>> START DATASET EXTRACT
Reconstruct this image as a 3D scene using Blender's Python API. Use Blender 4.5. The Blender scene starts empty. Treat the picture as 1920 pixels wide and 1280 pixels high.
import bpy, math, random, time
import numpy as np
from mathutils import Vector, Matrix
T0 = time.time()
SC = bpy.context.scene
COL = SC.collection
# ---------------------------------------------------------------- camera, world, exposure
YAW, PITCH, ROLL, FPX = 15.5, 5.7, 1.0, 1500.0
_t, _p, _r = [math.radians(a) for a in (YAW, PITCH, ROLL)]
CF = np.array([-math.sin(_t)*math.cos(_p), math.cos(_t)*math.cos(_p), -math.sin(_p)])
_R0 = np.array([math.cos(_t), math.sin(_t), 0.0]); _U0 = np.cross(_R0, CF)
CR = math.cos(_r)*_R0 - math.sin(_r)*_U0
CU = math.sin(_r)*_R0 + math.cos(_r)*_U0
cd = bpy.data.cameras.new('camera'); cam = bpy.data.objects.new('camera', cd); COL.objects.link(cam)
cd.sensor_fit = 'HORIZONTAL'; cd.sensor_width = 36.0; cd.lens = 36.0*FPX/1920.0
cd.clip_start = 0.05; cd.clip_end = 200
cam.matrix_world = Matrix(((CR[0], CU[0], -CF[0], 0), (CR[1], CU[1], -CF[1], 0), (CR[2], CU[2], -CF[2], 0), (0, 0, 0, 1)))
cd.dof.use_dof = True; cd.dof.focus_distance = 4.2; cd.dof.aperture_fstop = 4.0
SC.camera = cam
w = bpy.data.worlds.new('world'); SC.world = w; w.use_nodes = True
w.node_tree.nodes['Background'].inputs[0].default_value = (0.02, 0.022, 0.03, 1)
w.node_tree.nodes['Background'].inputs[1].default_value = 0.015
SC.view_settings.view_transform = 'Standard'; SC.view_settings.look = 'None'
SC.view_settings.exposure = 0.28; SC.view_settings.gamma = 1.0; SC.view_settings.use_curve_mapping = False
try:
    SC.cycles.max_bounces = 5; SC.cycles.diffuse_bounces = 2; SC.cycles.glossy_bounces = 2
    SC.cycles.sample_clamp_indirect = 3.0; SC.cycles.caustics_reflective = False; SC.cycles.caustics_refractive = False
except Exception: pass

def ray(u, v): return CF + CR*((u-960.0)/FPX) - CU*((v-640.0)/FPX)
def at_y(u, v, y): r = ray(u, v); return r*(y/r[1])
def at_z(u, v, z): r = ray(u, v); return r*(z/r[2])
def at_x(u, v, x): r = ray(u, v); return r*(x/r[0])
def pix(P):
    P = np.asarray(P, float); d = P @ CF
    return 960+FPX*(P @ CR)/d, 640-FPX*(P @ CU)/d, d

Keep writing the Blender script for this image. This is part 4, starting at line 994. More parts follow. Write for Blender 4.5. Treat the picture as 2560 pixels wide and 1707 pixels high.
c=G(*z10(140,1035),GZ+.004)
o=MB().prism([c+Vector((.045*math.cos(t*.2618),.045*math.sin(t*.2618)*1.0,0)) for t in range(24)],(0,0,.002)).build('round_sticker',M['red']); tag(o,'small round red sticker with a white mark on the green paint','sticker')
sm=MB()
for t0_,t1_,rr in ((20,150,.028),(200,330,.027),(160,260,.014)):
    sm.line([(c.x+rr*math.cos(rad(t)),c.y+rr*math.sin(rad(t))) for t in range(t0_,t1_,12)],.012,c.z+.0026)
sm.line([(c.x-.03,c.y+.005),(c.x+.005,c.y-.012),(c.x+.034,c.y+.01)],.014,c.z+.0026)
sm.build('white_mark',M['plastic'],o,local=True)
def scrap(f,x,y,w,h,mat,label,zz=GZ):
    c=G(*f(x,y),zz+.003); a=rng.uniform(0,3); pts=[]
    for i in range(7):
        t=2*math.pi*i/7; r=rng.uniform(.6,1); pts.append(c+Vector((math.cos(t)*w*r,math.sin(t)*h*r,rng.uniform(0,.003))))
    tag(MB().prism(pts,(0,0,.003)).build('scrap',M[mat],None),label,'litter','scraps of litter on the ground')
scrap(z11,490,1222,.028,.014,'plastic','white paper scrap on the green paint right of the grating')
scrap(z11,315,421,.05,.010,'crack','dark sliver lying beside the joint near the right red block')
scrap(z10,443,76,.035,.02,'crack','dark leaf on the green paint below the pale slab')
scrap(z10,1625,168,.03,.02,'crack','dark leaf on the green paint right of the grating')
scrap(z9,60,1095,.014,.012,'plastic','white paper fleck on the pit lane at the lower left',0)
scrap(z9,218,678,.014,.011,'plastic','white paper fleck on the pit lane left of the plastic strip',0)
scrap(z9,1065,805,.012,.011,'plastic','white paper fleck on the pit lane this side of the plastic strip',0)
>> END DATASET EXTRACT
- WRITTEN INSTRUCTION
Copy out each record from above, exactly.

- EXERCISE ANSWER
Reconstruct this image as a 3D scene using Blender's Python API. Use Blender 4.5. The Blender scene starts empty. Treat the picture as 1920 pixels wide and 1280 pixels high.
import bpy, math, random, time
import numpy as np
from mathutils import Vector, Matrix
T0 = time.time()
SC = bpy.context.scene
COL = SC.collection
# ---------------------------------------------------------------- camera, world, exposure
YAW, PITCH, ROLL, FPX = 15.5, 5.7, 1.0, 1500.0
_t, _p, _r = [math.radians(a) for a in (YAW, PITCH, ROLL)]
CF = np.array([-math.sin(_t)*math.cos(_p), math.cos(_t)*math.cos(_p), -math.sin(_p)])
_R0 = np.array([math.cos(_t), math.sin(_t), 0.0]); _U0 = np.cross(_R0, CF)
CR = math.cos(_r)*_R0 - math.sin(_r)*_U0
CU = math.sin(_r)*_R0 + math.cos(_r)*_U0
cd = bpy.data.cameras.new('camera'); cam = bpy.data.objects.new('camera', cd); COL.objects.link(cam)
cd.sensor_fit = 'HORIZONTAL'; cd.sensor_width = 36.0; cd.lens = 36.0*FPX/1920.0
cd.clip_start = 0.05; cd.clip_end = 200
cam.matrix_world = Matrix(((CR[0], CU[0], -CF[0], 0), (CR[1], CU[1], -CF[1], 0), (CR[2], CU[2], -CF[2], 0), (0, 0, 0, 1)))
cd.dof.use_dof = True; cd.dof.focus_distance = 4.2; cd.dof.aperture_fstop = 4.0
SC.camera = cam
w = bpy.data.worlds.new('world'); SC.world = w; w.use_nodes = True
w.node_tree.nodes['Background'].inputs[0].default_value = (0.02, 0.022, 0.03, 1)
w.node_tree.nodes['Background'].inputs[1].default_value = 0.015
SC.view_settings.view_transform = 'Standard'; SC.view_settings.look = 'None'
SC.view_settings.exposure = 0.28; SC.view_settings.gamma = 1.0; SC.view_settings.use_curve_mapping = False
try:
    SC.cycles.max_bounces = 5; SC.cycles.diffuse_bounces = 2; SC.cycles.glossy_bounces = 2
    SC.cycles.sample_clamp_indirect = 3.0; SC.cycles.caustics_reflective = False; SC.cycles.caustics_refractive = False
except Exception: pass

def ray(u, v): return CF + CR*((u-960.0)/FPX) - CU*((v-640.0)/FPX)
def at_y(u, v, y): r = ray(u, v); return r*(y/r[1])
def at_z(u, v, z): r = ray(u, v); return r*(z/r[2])
def at_x(u, v, x): r = ray(u, v); return r*(x/r[0])
def pix(P):
    P = np.asarray(P, float); d = P @ CF
    return 960+FPX*(P @ CR)/d, 640-FPX*(P @ CU)/d, d

Keep writing the Blender script for this image. This is part 4, starting at line 994. More parts follow. Write for Blender 4.5. Treat the picture as 2560 pixels wide and 1707 pixels high.
c=G(*z10(140,1035),GZ+.004)
o=MB().prism([c+Vector((.045*math.cos(t*.2618),.045*math.sin(t*.2618)*1.0,0)) for t in range(24)],(0,0,.002)).build('round_sticker',M['red']); tag(o,'small round red sticker with a white mark on the green paint','sticker')
sm=MB()
for t0_,t1_,rr in ((20,150,.028),(200,330,.027),(160,260,.014)):
    sm.line([(c.x+rr*math.cos(rad(t)),c.y+rr*math.sin(rad(t))) for t in range(t0_,t1_,12)],.012,c.z+.0026)
sm.line([(c.x-.03,c.y+.005),(c.x+.005,c.y-.012),(c.x+.034,c.y+.01)],.014,c.z+.0026)
sm.build('white_mark',M['plastic'],o,local=True)
def scrap(f,x,y,w,h,mat,label,zz=GZ):
    c=G(*f(x,y),zz+.003); a=rng.uniform(0,3); pts=[]
    for i in range(7):
        t=2*math.pi*i/7; r=rng.uniform(.6,1); pts.append(c+Vector((math.cos(t)*w*r,math.sin(t)*h*r,rng.uniform(0,.003))))
    tag(MB().prism(pts,(0,0,.003)).build('scrap',M[mat],None),label,'litter','scraps of litter on the ground')
scrap(z11,490,1222,.028,.014,'plastic','white paper scrap on the green paint right of the grating')
scrap(z11,315,421,.05,.010,'crack','dark sliver lying beside the joint near the right red block')
scrap(z10,443,76,.035,.02,'crack','dark leaf on the green paint below the pale slab')
scrap(z10,1625,168,.03,.02,'crack','dark leaf on the green paint right of the grating')
scrap(z9,60,1095,.014,.012,'plastic','white paper fleck on the pit lane at the lower left',0)
scrap(z9,218,678,.014,.011,'plastic','white paper fleck on the pit lane left of the plastic strip',0)
scrap(z9,1065,805,.012,.011,'plastic','white paper fleck on the pit lane this side of the plastic strip',0)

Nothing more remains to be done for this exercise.